Julia Garner Got A Little Creepy During Her Research For The Assistant

One of my last moviegoing experiences before the world shut down was sitting in a completely empty theater to see Kitty Green's first non-documentary feature "The Assistant." I felt incredibly lucky to have this gripping, intimate portrait of an assistant to a horrific, Harvey Weinstein-esque film executive all to myself on the big screen. The film focuses so much on the face of Jane, played by the phenomenal Julia Garner, who has to endure the abuse of various shapes and sizes all around her through what should be a simple day of work. The intimacy of the film, along with my isolation in the theater, created the perfect circumstance for me to immerse myself in this young woman's life. I still firmly believe Garner should have walked away with an Academy Award for Best Actress in a Leading Role for her breathtaking performance that year. No ifs, ands, or buts about it.

Being an assistant is both an incredibly difficult job and a thankless one. People do not think much of someone who spends basically all day on-call to answer phones, run errands, schedule meetings, and so much more. They are not paid well, and in the case of "The Assistant," she is treated like complete garbage by the man she works for. Julia Garner started her acting career as a teenager and has had a pretty steady line of work for a little over a decade now, so she hasn't really had the need to take up a survival job like this before, especially not one this stressful. As with any actor dedicated to their craft, the research process began. But how do you research being an assistant? It's not exactly a profession where a lot of books get written on the subject. Well, Garner's methods were a little unorthodox.

Hit record Julia

A popular form of research for actors is shadowing. Basically, the actor follows someone around for a day or so who actually does the job their character has. This way, the actor can get a better sense on how people in that profession handle certain situations, compose themselves, and interact with their co-workers. Actors love to do this when they play police officers to the point that the concept of a "ride-along" is pretty well known. Julie Garner decided to shadow the assistants for her manager, Dara Gordon of Anonymous Content. She didn't just shadow them, though. She also would record their every move. In an interview with Vogue, writer/director Kitty Green said of Garner's preparation:

"She went to her manager's office and filmed the real-life assistants answering phones and correcting their posture so that she could learn the combination of urgency and calm that they apply to their jobs. She really looked like she knew what she was doing."

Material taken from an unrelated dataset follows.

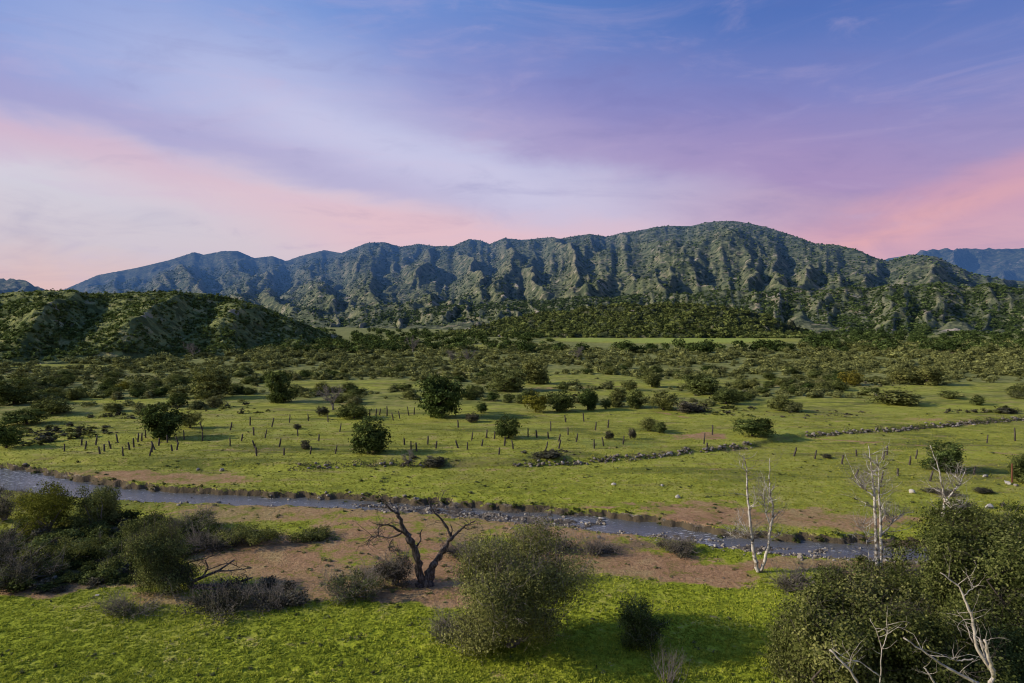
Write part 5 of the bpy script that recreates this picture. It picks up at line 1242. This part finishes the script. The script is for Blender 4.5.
# bleached branch under the dead oak
p = at(385, 580); o = np.array(p[:]); mb = MB()
for L, r0, r1 in [([(408, 338), (385, 322), (368, 308), (350, 285)], 0.075, 0.03), ([(368, 308), (350, 296), (338, 294)], 0.04, 0.015), ([(385, 322), (395, 305), (390, 290)], 0.03, 0.01)]:
    K = np.array([plane_pt(270 + x / 3.413, 483 + y / 3.413, p.y) - o for x, y in L]); K[:, 2] += 0.1; mb.tube(K, np.linspace(r0, r1, len(K)), 6, 0.6)
link('fallen_branch', mb.mesh('fallen_branch', B_BLEACH), None, tuple(p)); tag(bpy.context.scene.objects['fallen_branch'], 'bleached white forked branch lying left of the dead oak', 'branch')

# ------------------------------------------------------------------ grass: tufts over the near terrace and the meadow (nobody could count them)
def tufts(N, d0, d1, hmin, hmax, wdt, per, seed, mat, name, label, thr):
    r = np.random.RandomState(seed); dep = r.uniform(CAM_H / d1, CAM_H / d0, N); D = CAM_H / dep
    x = r.uniform(-0.80, 0.80, N) * D; y = D
    di, gv, sc_, li, gr = ground_masks(x, y); cl = fbm(x / 0.9, y / 0.9, 3, 91); cl2 = fbm(x / 6, y / 6, 3, 93)
    k = (di + 0.5 * fbm(x / 2.5, y / 2.5, 3, 94) < 0.42) & (gv < 0.3) & (li + 0.4 * cl < 0.6) & (cl + 0.6 * cl2 > thr) & (sc_ < 0.6)
    x, y, cl, cl2 = x[k], y[k], cl[k], cl2[k]; n = len(x); z = ground_h(x, y)
    h = (hmin + (hmax - hmin) * sm(-0.5, 0.6, cl)) * r.uniform(0.6, 1.3, n); far = 1 + 0.6 * sm(60, 140, y)
    a = r.uniform(0, 6.28, (n, per)); lean = r.normal(0, 0.45, (n, per, 2)) * h[:, None, None]
    hw = wdt * far[:, None] * r.uniform(0.6, 1.4, (n, per))
    bx = x[:, None] + r.normal(0, wdt * 0.7, (n, per)) * far[:, None]; by = y[:, None] + r.normal(0, wdt * 0.7, (n, per)) * far[:, None]
    V0 = np.stack([bx - np.cos(a) * hw, by - np.sin(a) * hw, np.broadcast_to(z[:, None] - 0.03, a.shape)], -1); V1 = np.stack([bx + np.cos(a) * hw, by + np.sin(a) * hw, np.broadcast_to(z[:, None] - 0.03, a.shape)], -1)
    V2 = np.stack([bx + lean[..., 0], by + lean[..., 1], z[:, None] + h[:, None] * r.uniform(0.7, 1.2, (n, per))], -1)
    V = np.stack([V0, V1, V2], 2).reshape(-1, 3); T = np.arange(len(V)).reshape(-1, 3)
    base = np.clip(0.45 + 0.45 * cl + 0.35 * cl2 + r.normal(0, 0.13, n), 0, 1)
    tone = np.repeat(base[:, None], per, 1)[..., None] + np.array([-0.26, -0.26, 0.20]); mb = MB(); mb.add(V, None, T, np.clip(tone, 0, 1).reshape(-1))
    tag(link(name, mb.mesh(name, mat, False)), label, 'grass', None, 'stuff')
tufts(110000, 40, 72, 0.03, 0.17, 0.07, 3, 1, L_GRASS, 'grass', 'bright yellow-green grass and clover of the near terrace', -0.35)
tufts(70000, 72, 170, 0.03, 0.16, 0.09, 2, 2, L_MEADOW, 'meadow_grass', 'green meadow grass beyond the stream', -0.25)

# ------------------------------------------------------------------ undergrowth: low brush filling the thickets, weeds over the meadow and the bare earth
MEDIUM = [cheap(1000 + i, 640, 0.11) for i in range(5)]
def ground_cover(name, label, cat, mat, n, box, w0, w1, rule, seed, src, tb=0.0, flat=0.6):
    r = np.random.RandomState(seed); px = r.uniform(box[0], box[2], n); py = r.uniform(box[1], box[3], n); x, y = hit_many(px, py)
    di, gv, sc_, li, gr = ground_masks(x, y); k = rule(x, y, px, py, di, gv, sc_, li, r.rand(n)); x, y = x[k], y[k]; z = ground_h(x, y)
    w = w0 + (w1 - w0) * r.rand(len(x)) ** 2
    mb = mass(np.stack([x, y, z - 0.05], 1), w, w * flat * r.uniform(0.6, 1.3, len(x)), np.clip(r.normal(tb, 0.16, len(x)), -0.4, 0.4), r, src)
    tag(link(name, mb.mesh(name, mat, False)), label, cat, None, 'stuff')
nz_ = lambda x, y, s, k: fbm(x / s, y / s, 3, k)
ground_cover('thicket_undergrowth', 'dense grey-green undergrowth filling the thicket on the left bank', 'undergrowth', L_OLIVE, 1300, (-60, 515, 215, 592), 0.7, 2.6, lambda x, y, px, py, di, gv, sc, li, u: (li > 0.35) & (u < 0.5 + nz_(x, y, 4, 11)), 1, MEDIUM, -0.12)
ground_cover('dark_undergrowth', 'dark leafless undergrowth between the bushes of the left thicket', 'undergrowth', L_BRUSH, 450, (-60, 515, 300, 612), 0.6, 2.2, lambda x, y, px, py, di, gv, sc, li, u: (li > 0.35) & (u < 0.5 - nz_(x, y, 4, 11)), 2, MEDIUM, 0.0)
ground_cover('oak_undergrowth', 'leafy undergrowth around the right foreground oaks', 'undergrowth', L_GREEN, 420, (760, 560, 1090, 700), 0.6, 2.0, lambda x, y, px, py, di, gv, sc, li, u: (li > 0.4), 3, MEDIUM, -0.05)
ground_cover('bank_weeds', 'low brown and grey weeds scattered over the bare earth', 'weeds', L_GREY, 2600, (0, 505, 960, 612), 0.15, 0.75, lambda x, y, px, py, di, gv, sc, li, u: (di > 0.25) & (gv < 0.4) & (u < 0.35 + 1.3 * nz_(x, y, 3, 12)), 4, TINY, 0.05, 0.45)
ground_cover('meadow_weeds', 'small brown weeds dotted through the meadow', 'weeds', L_GREY, 6000, (-30, 395, 1060, 512), 0.25, 0.9, lambda x, y, px, py, di, gv, sc, li, u: (gv < 0.1) & (u < 0.10 + 0.9 * nz_(x, y, 11, 13)), 5, TINY, -0.05, 0.4)
ground_cover('bank_brush', 'dark weeds hanging along the undercut far bank', 'weeds', L_OLIVE, 9000, (-30, 440, 1060, 555), 0.25, 1.0, lambda x, y, px, py, di, gv, sc, li, u: (np.abs(py - np.interp(px, RIV[:, 0], RIV[:, 1]) + 2.5) < 2.2) & (u < 0.65 + nz_(x, y, 4, 15)), 6, TINY, -0.15, 0.6)

STRIPS = [(66, 432, 52, 7), (118, 417, 36, 2.6), (196, 408, 66, 3), (20, 440, 40, 6), (245, 412, 34, 2), (505, 396, 36, 2), (725, 410, 34, 5), (420, 398, 60, 2), (300, 398, 40, 2), (745, 395, 50, 3), (590, 395, 40, 1.5), (985, 412, 46, 2), (870, 385, 60, 3), (660, 404, 70, 2)]
def in_strip(px, py): return np.max([sm(1.2, 0.6, np.hypot((px - a) / c, (py - b) / d)) for a, b, c, d in STRIPS], 0)
ground_cover('scrub_strip', 'dark low scrub growing in strips between the green meadow bands', 'scrub', L_BRUSH, 5200, (-30, 380, 1060, 450), 0.7, 2.4, lambda x, y, px, py, di, gv, sc, li, u: u < in_strip(px, py) * (0.75 + nz_(x, y, 8, 16)), 7, TINY, 0.0, 0.5)
ground_cover('scrub_strip', 'olive low scrub growing in strips between the green meadow bands', 'scrub', L_OLIVE, 3800, (-30, 380, 1060, 450), 0.8, 2.8, lambda x, y, px, py, di, gv, sc, li, u: u < in_strip(px, py) * (0.6 - nz_(x, y, 8, 16)), 8, TINY, -0.12, 0.55)
ground_cover('meadow_brush', 'flat patches of dark brush in the meadow', 'brush', L_BRUSH, 3000, (390, 400, 1060, 472), 0.5, 1.5, lambda x, y, px, py, di, gv, sc, li, u: u < li * 2.4 - 0.2, 9, TINY, 0.05, 0.45)

ground_cover('grass_weeds', 'grey-brown dry weeds growing through the near green grass', 'weeds', L_GREY, 3200, (-20, 598, 860, 683), 0.10, 0.5, lambda x, y, px, py, di, gv, sc, li, u: (di < 0.5) & (u < -0.02 + 1.1 * nz_(x, y, 2.6, 17)), 10, TINY, 0.05, 0.7)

Look, it's one thing for someone to watch me work. It would definitely be uncomfortable (especially because I work from home), but I could manage. It's an entirely other thing for someone to film me while I'm working. I am amazed that the assistants she was observing were able to go about their workday being able to function. There's a strong chance I would devolve into a self-conscious mess, and then I could say that I lost my job because Julia Garner freaked me out.

Treat your assistants better

For Julia Garner, this research did prove to be immensely helpful in embodying Jane. In an interview she did with InStyle, Garner noted of her observations of the assistants:

"Every assistant has a certain tone in their voice when they answer a phone call ... There's an urgency — like they have five other calls and need an answer right now — but there's a calmness too."

She completely nails that dichotomy in her performance, particularly in the scenes where her boss is excoriating her over the telephone. She can't snap back, as she would immediately lose her job. You have to seem "professional" even under the worst circumstances possible. Garner goes on to talk about the terrible treatment of assistants, particularly female ones:

"I always knew their job was really hard. Sometimes I'll get an email at 12:30 a.m. and I'm like, 'Go to sleep!' It's a cycle of abuse — even when male assistants gain a little bit of power, they think they can abuse the person in a lesser role, but in the next five minutes, they're getting screamed at too. Just because people are good at their job, they don't have the excuse to behave poorly. Even if it's not sexual harassment, you hear about people throwing hot coffee or muffins at someone."

While people like Harvey Weinstein and Scott Rudin become the poster boys for truly horrific work environments, this behavior towards "low-level" employees crops up everywhere it can if not kept in check. Being dismissive or ungrateful for their work can be as damaging to a person's self worth than anything. So, please, be kind, appreciative, and encouraging of people's assistants, whether they work for you or are communicating with you on behalf of their bosses. They deserve it. After all, they are people too.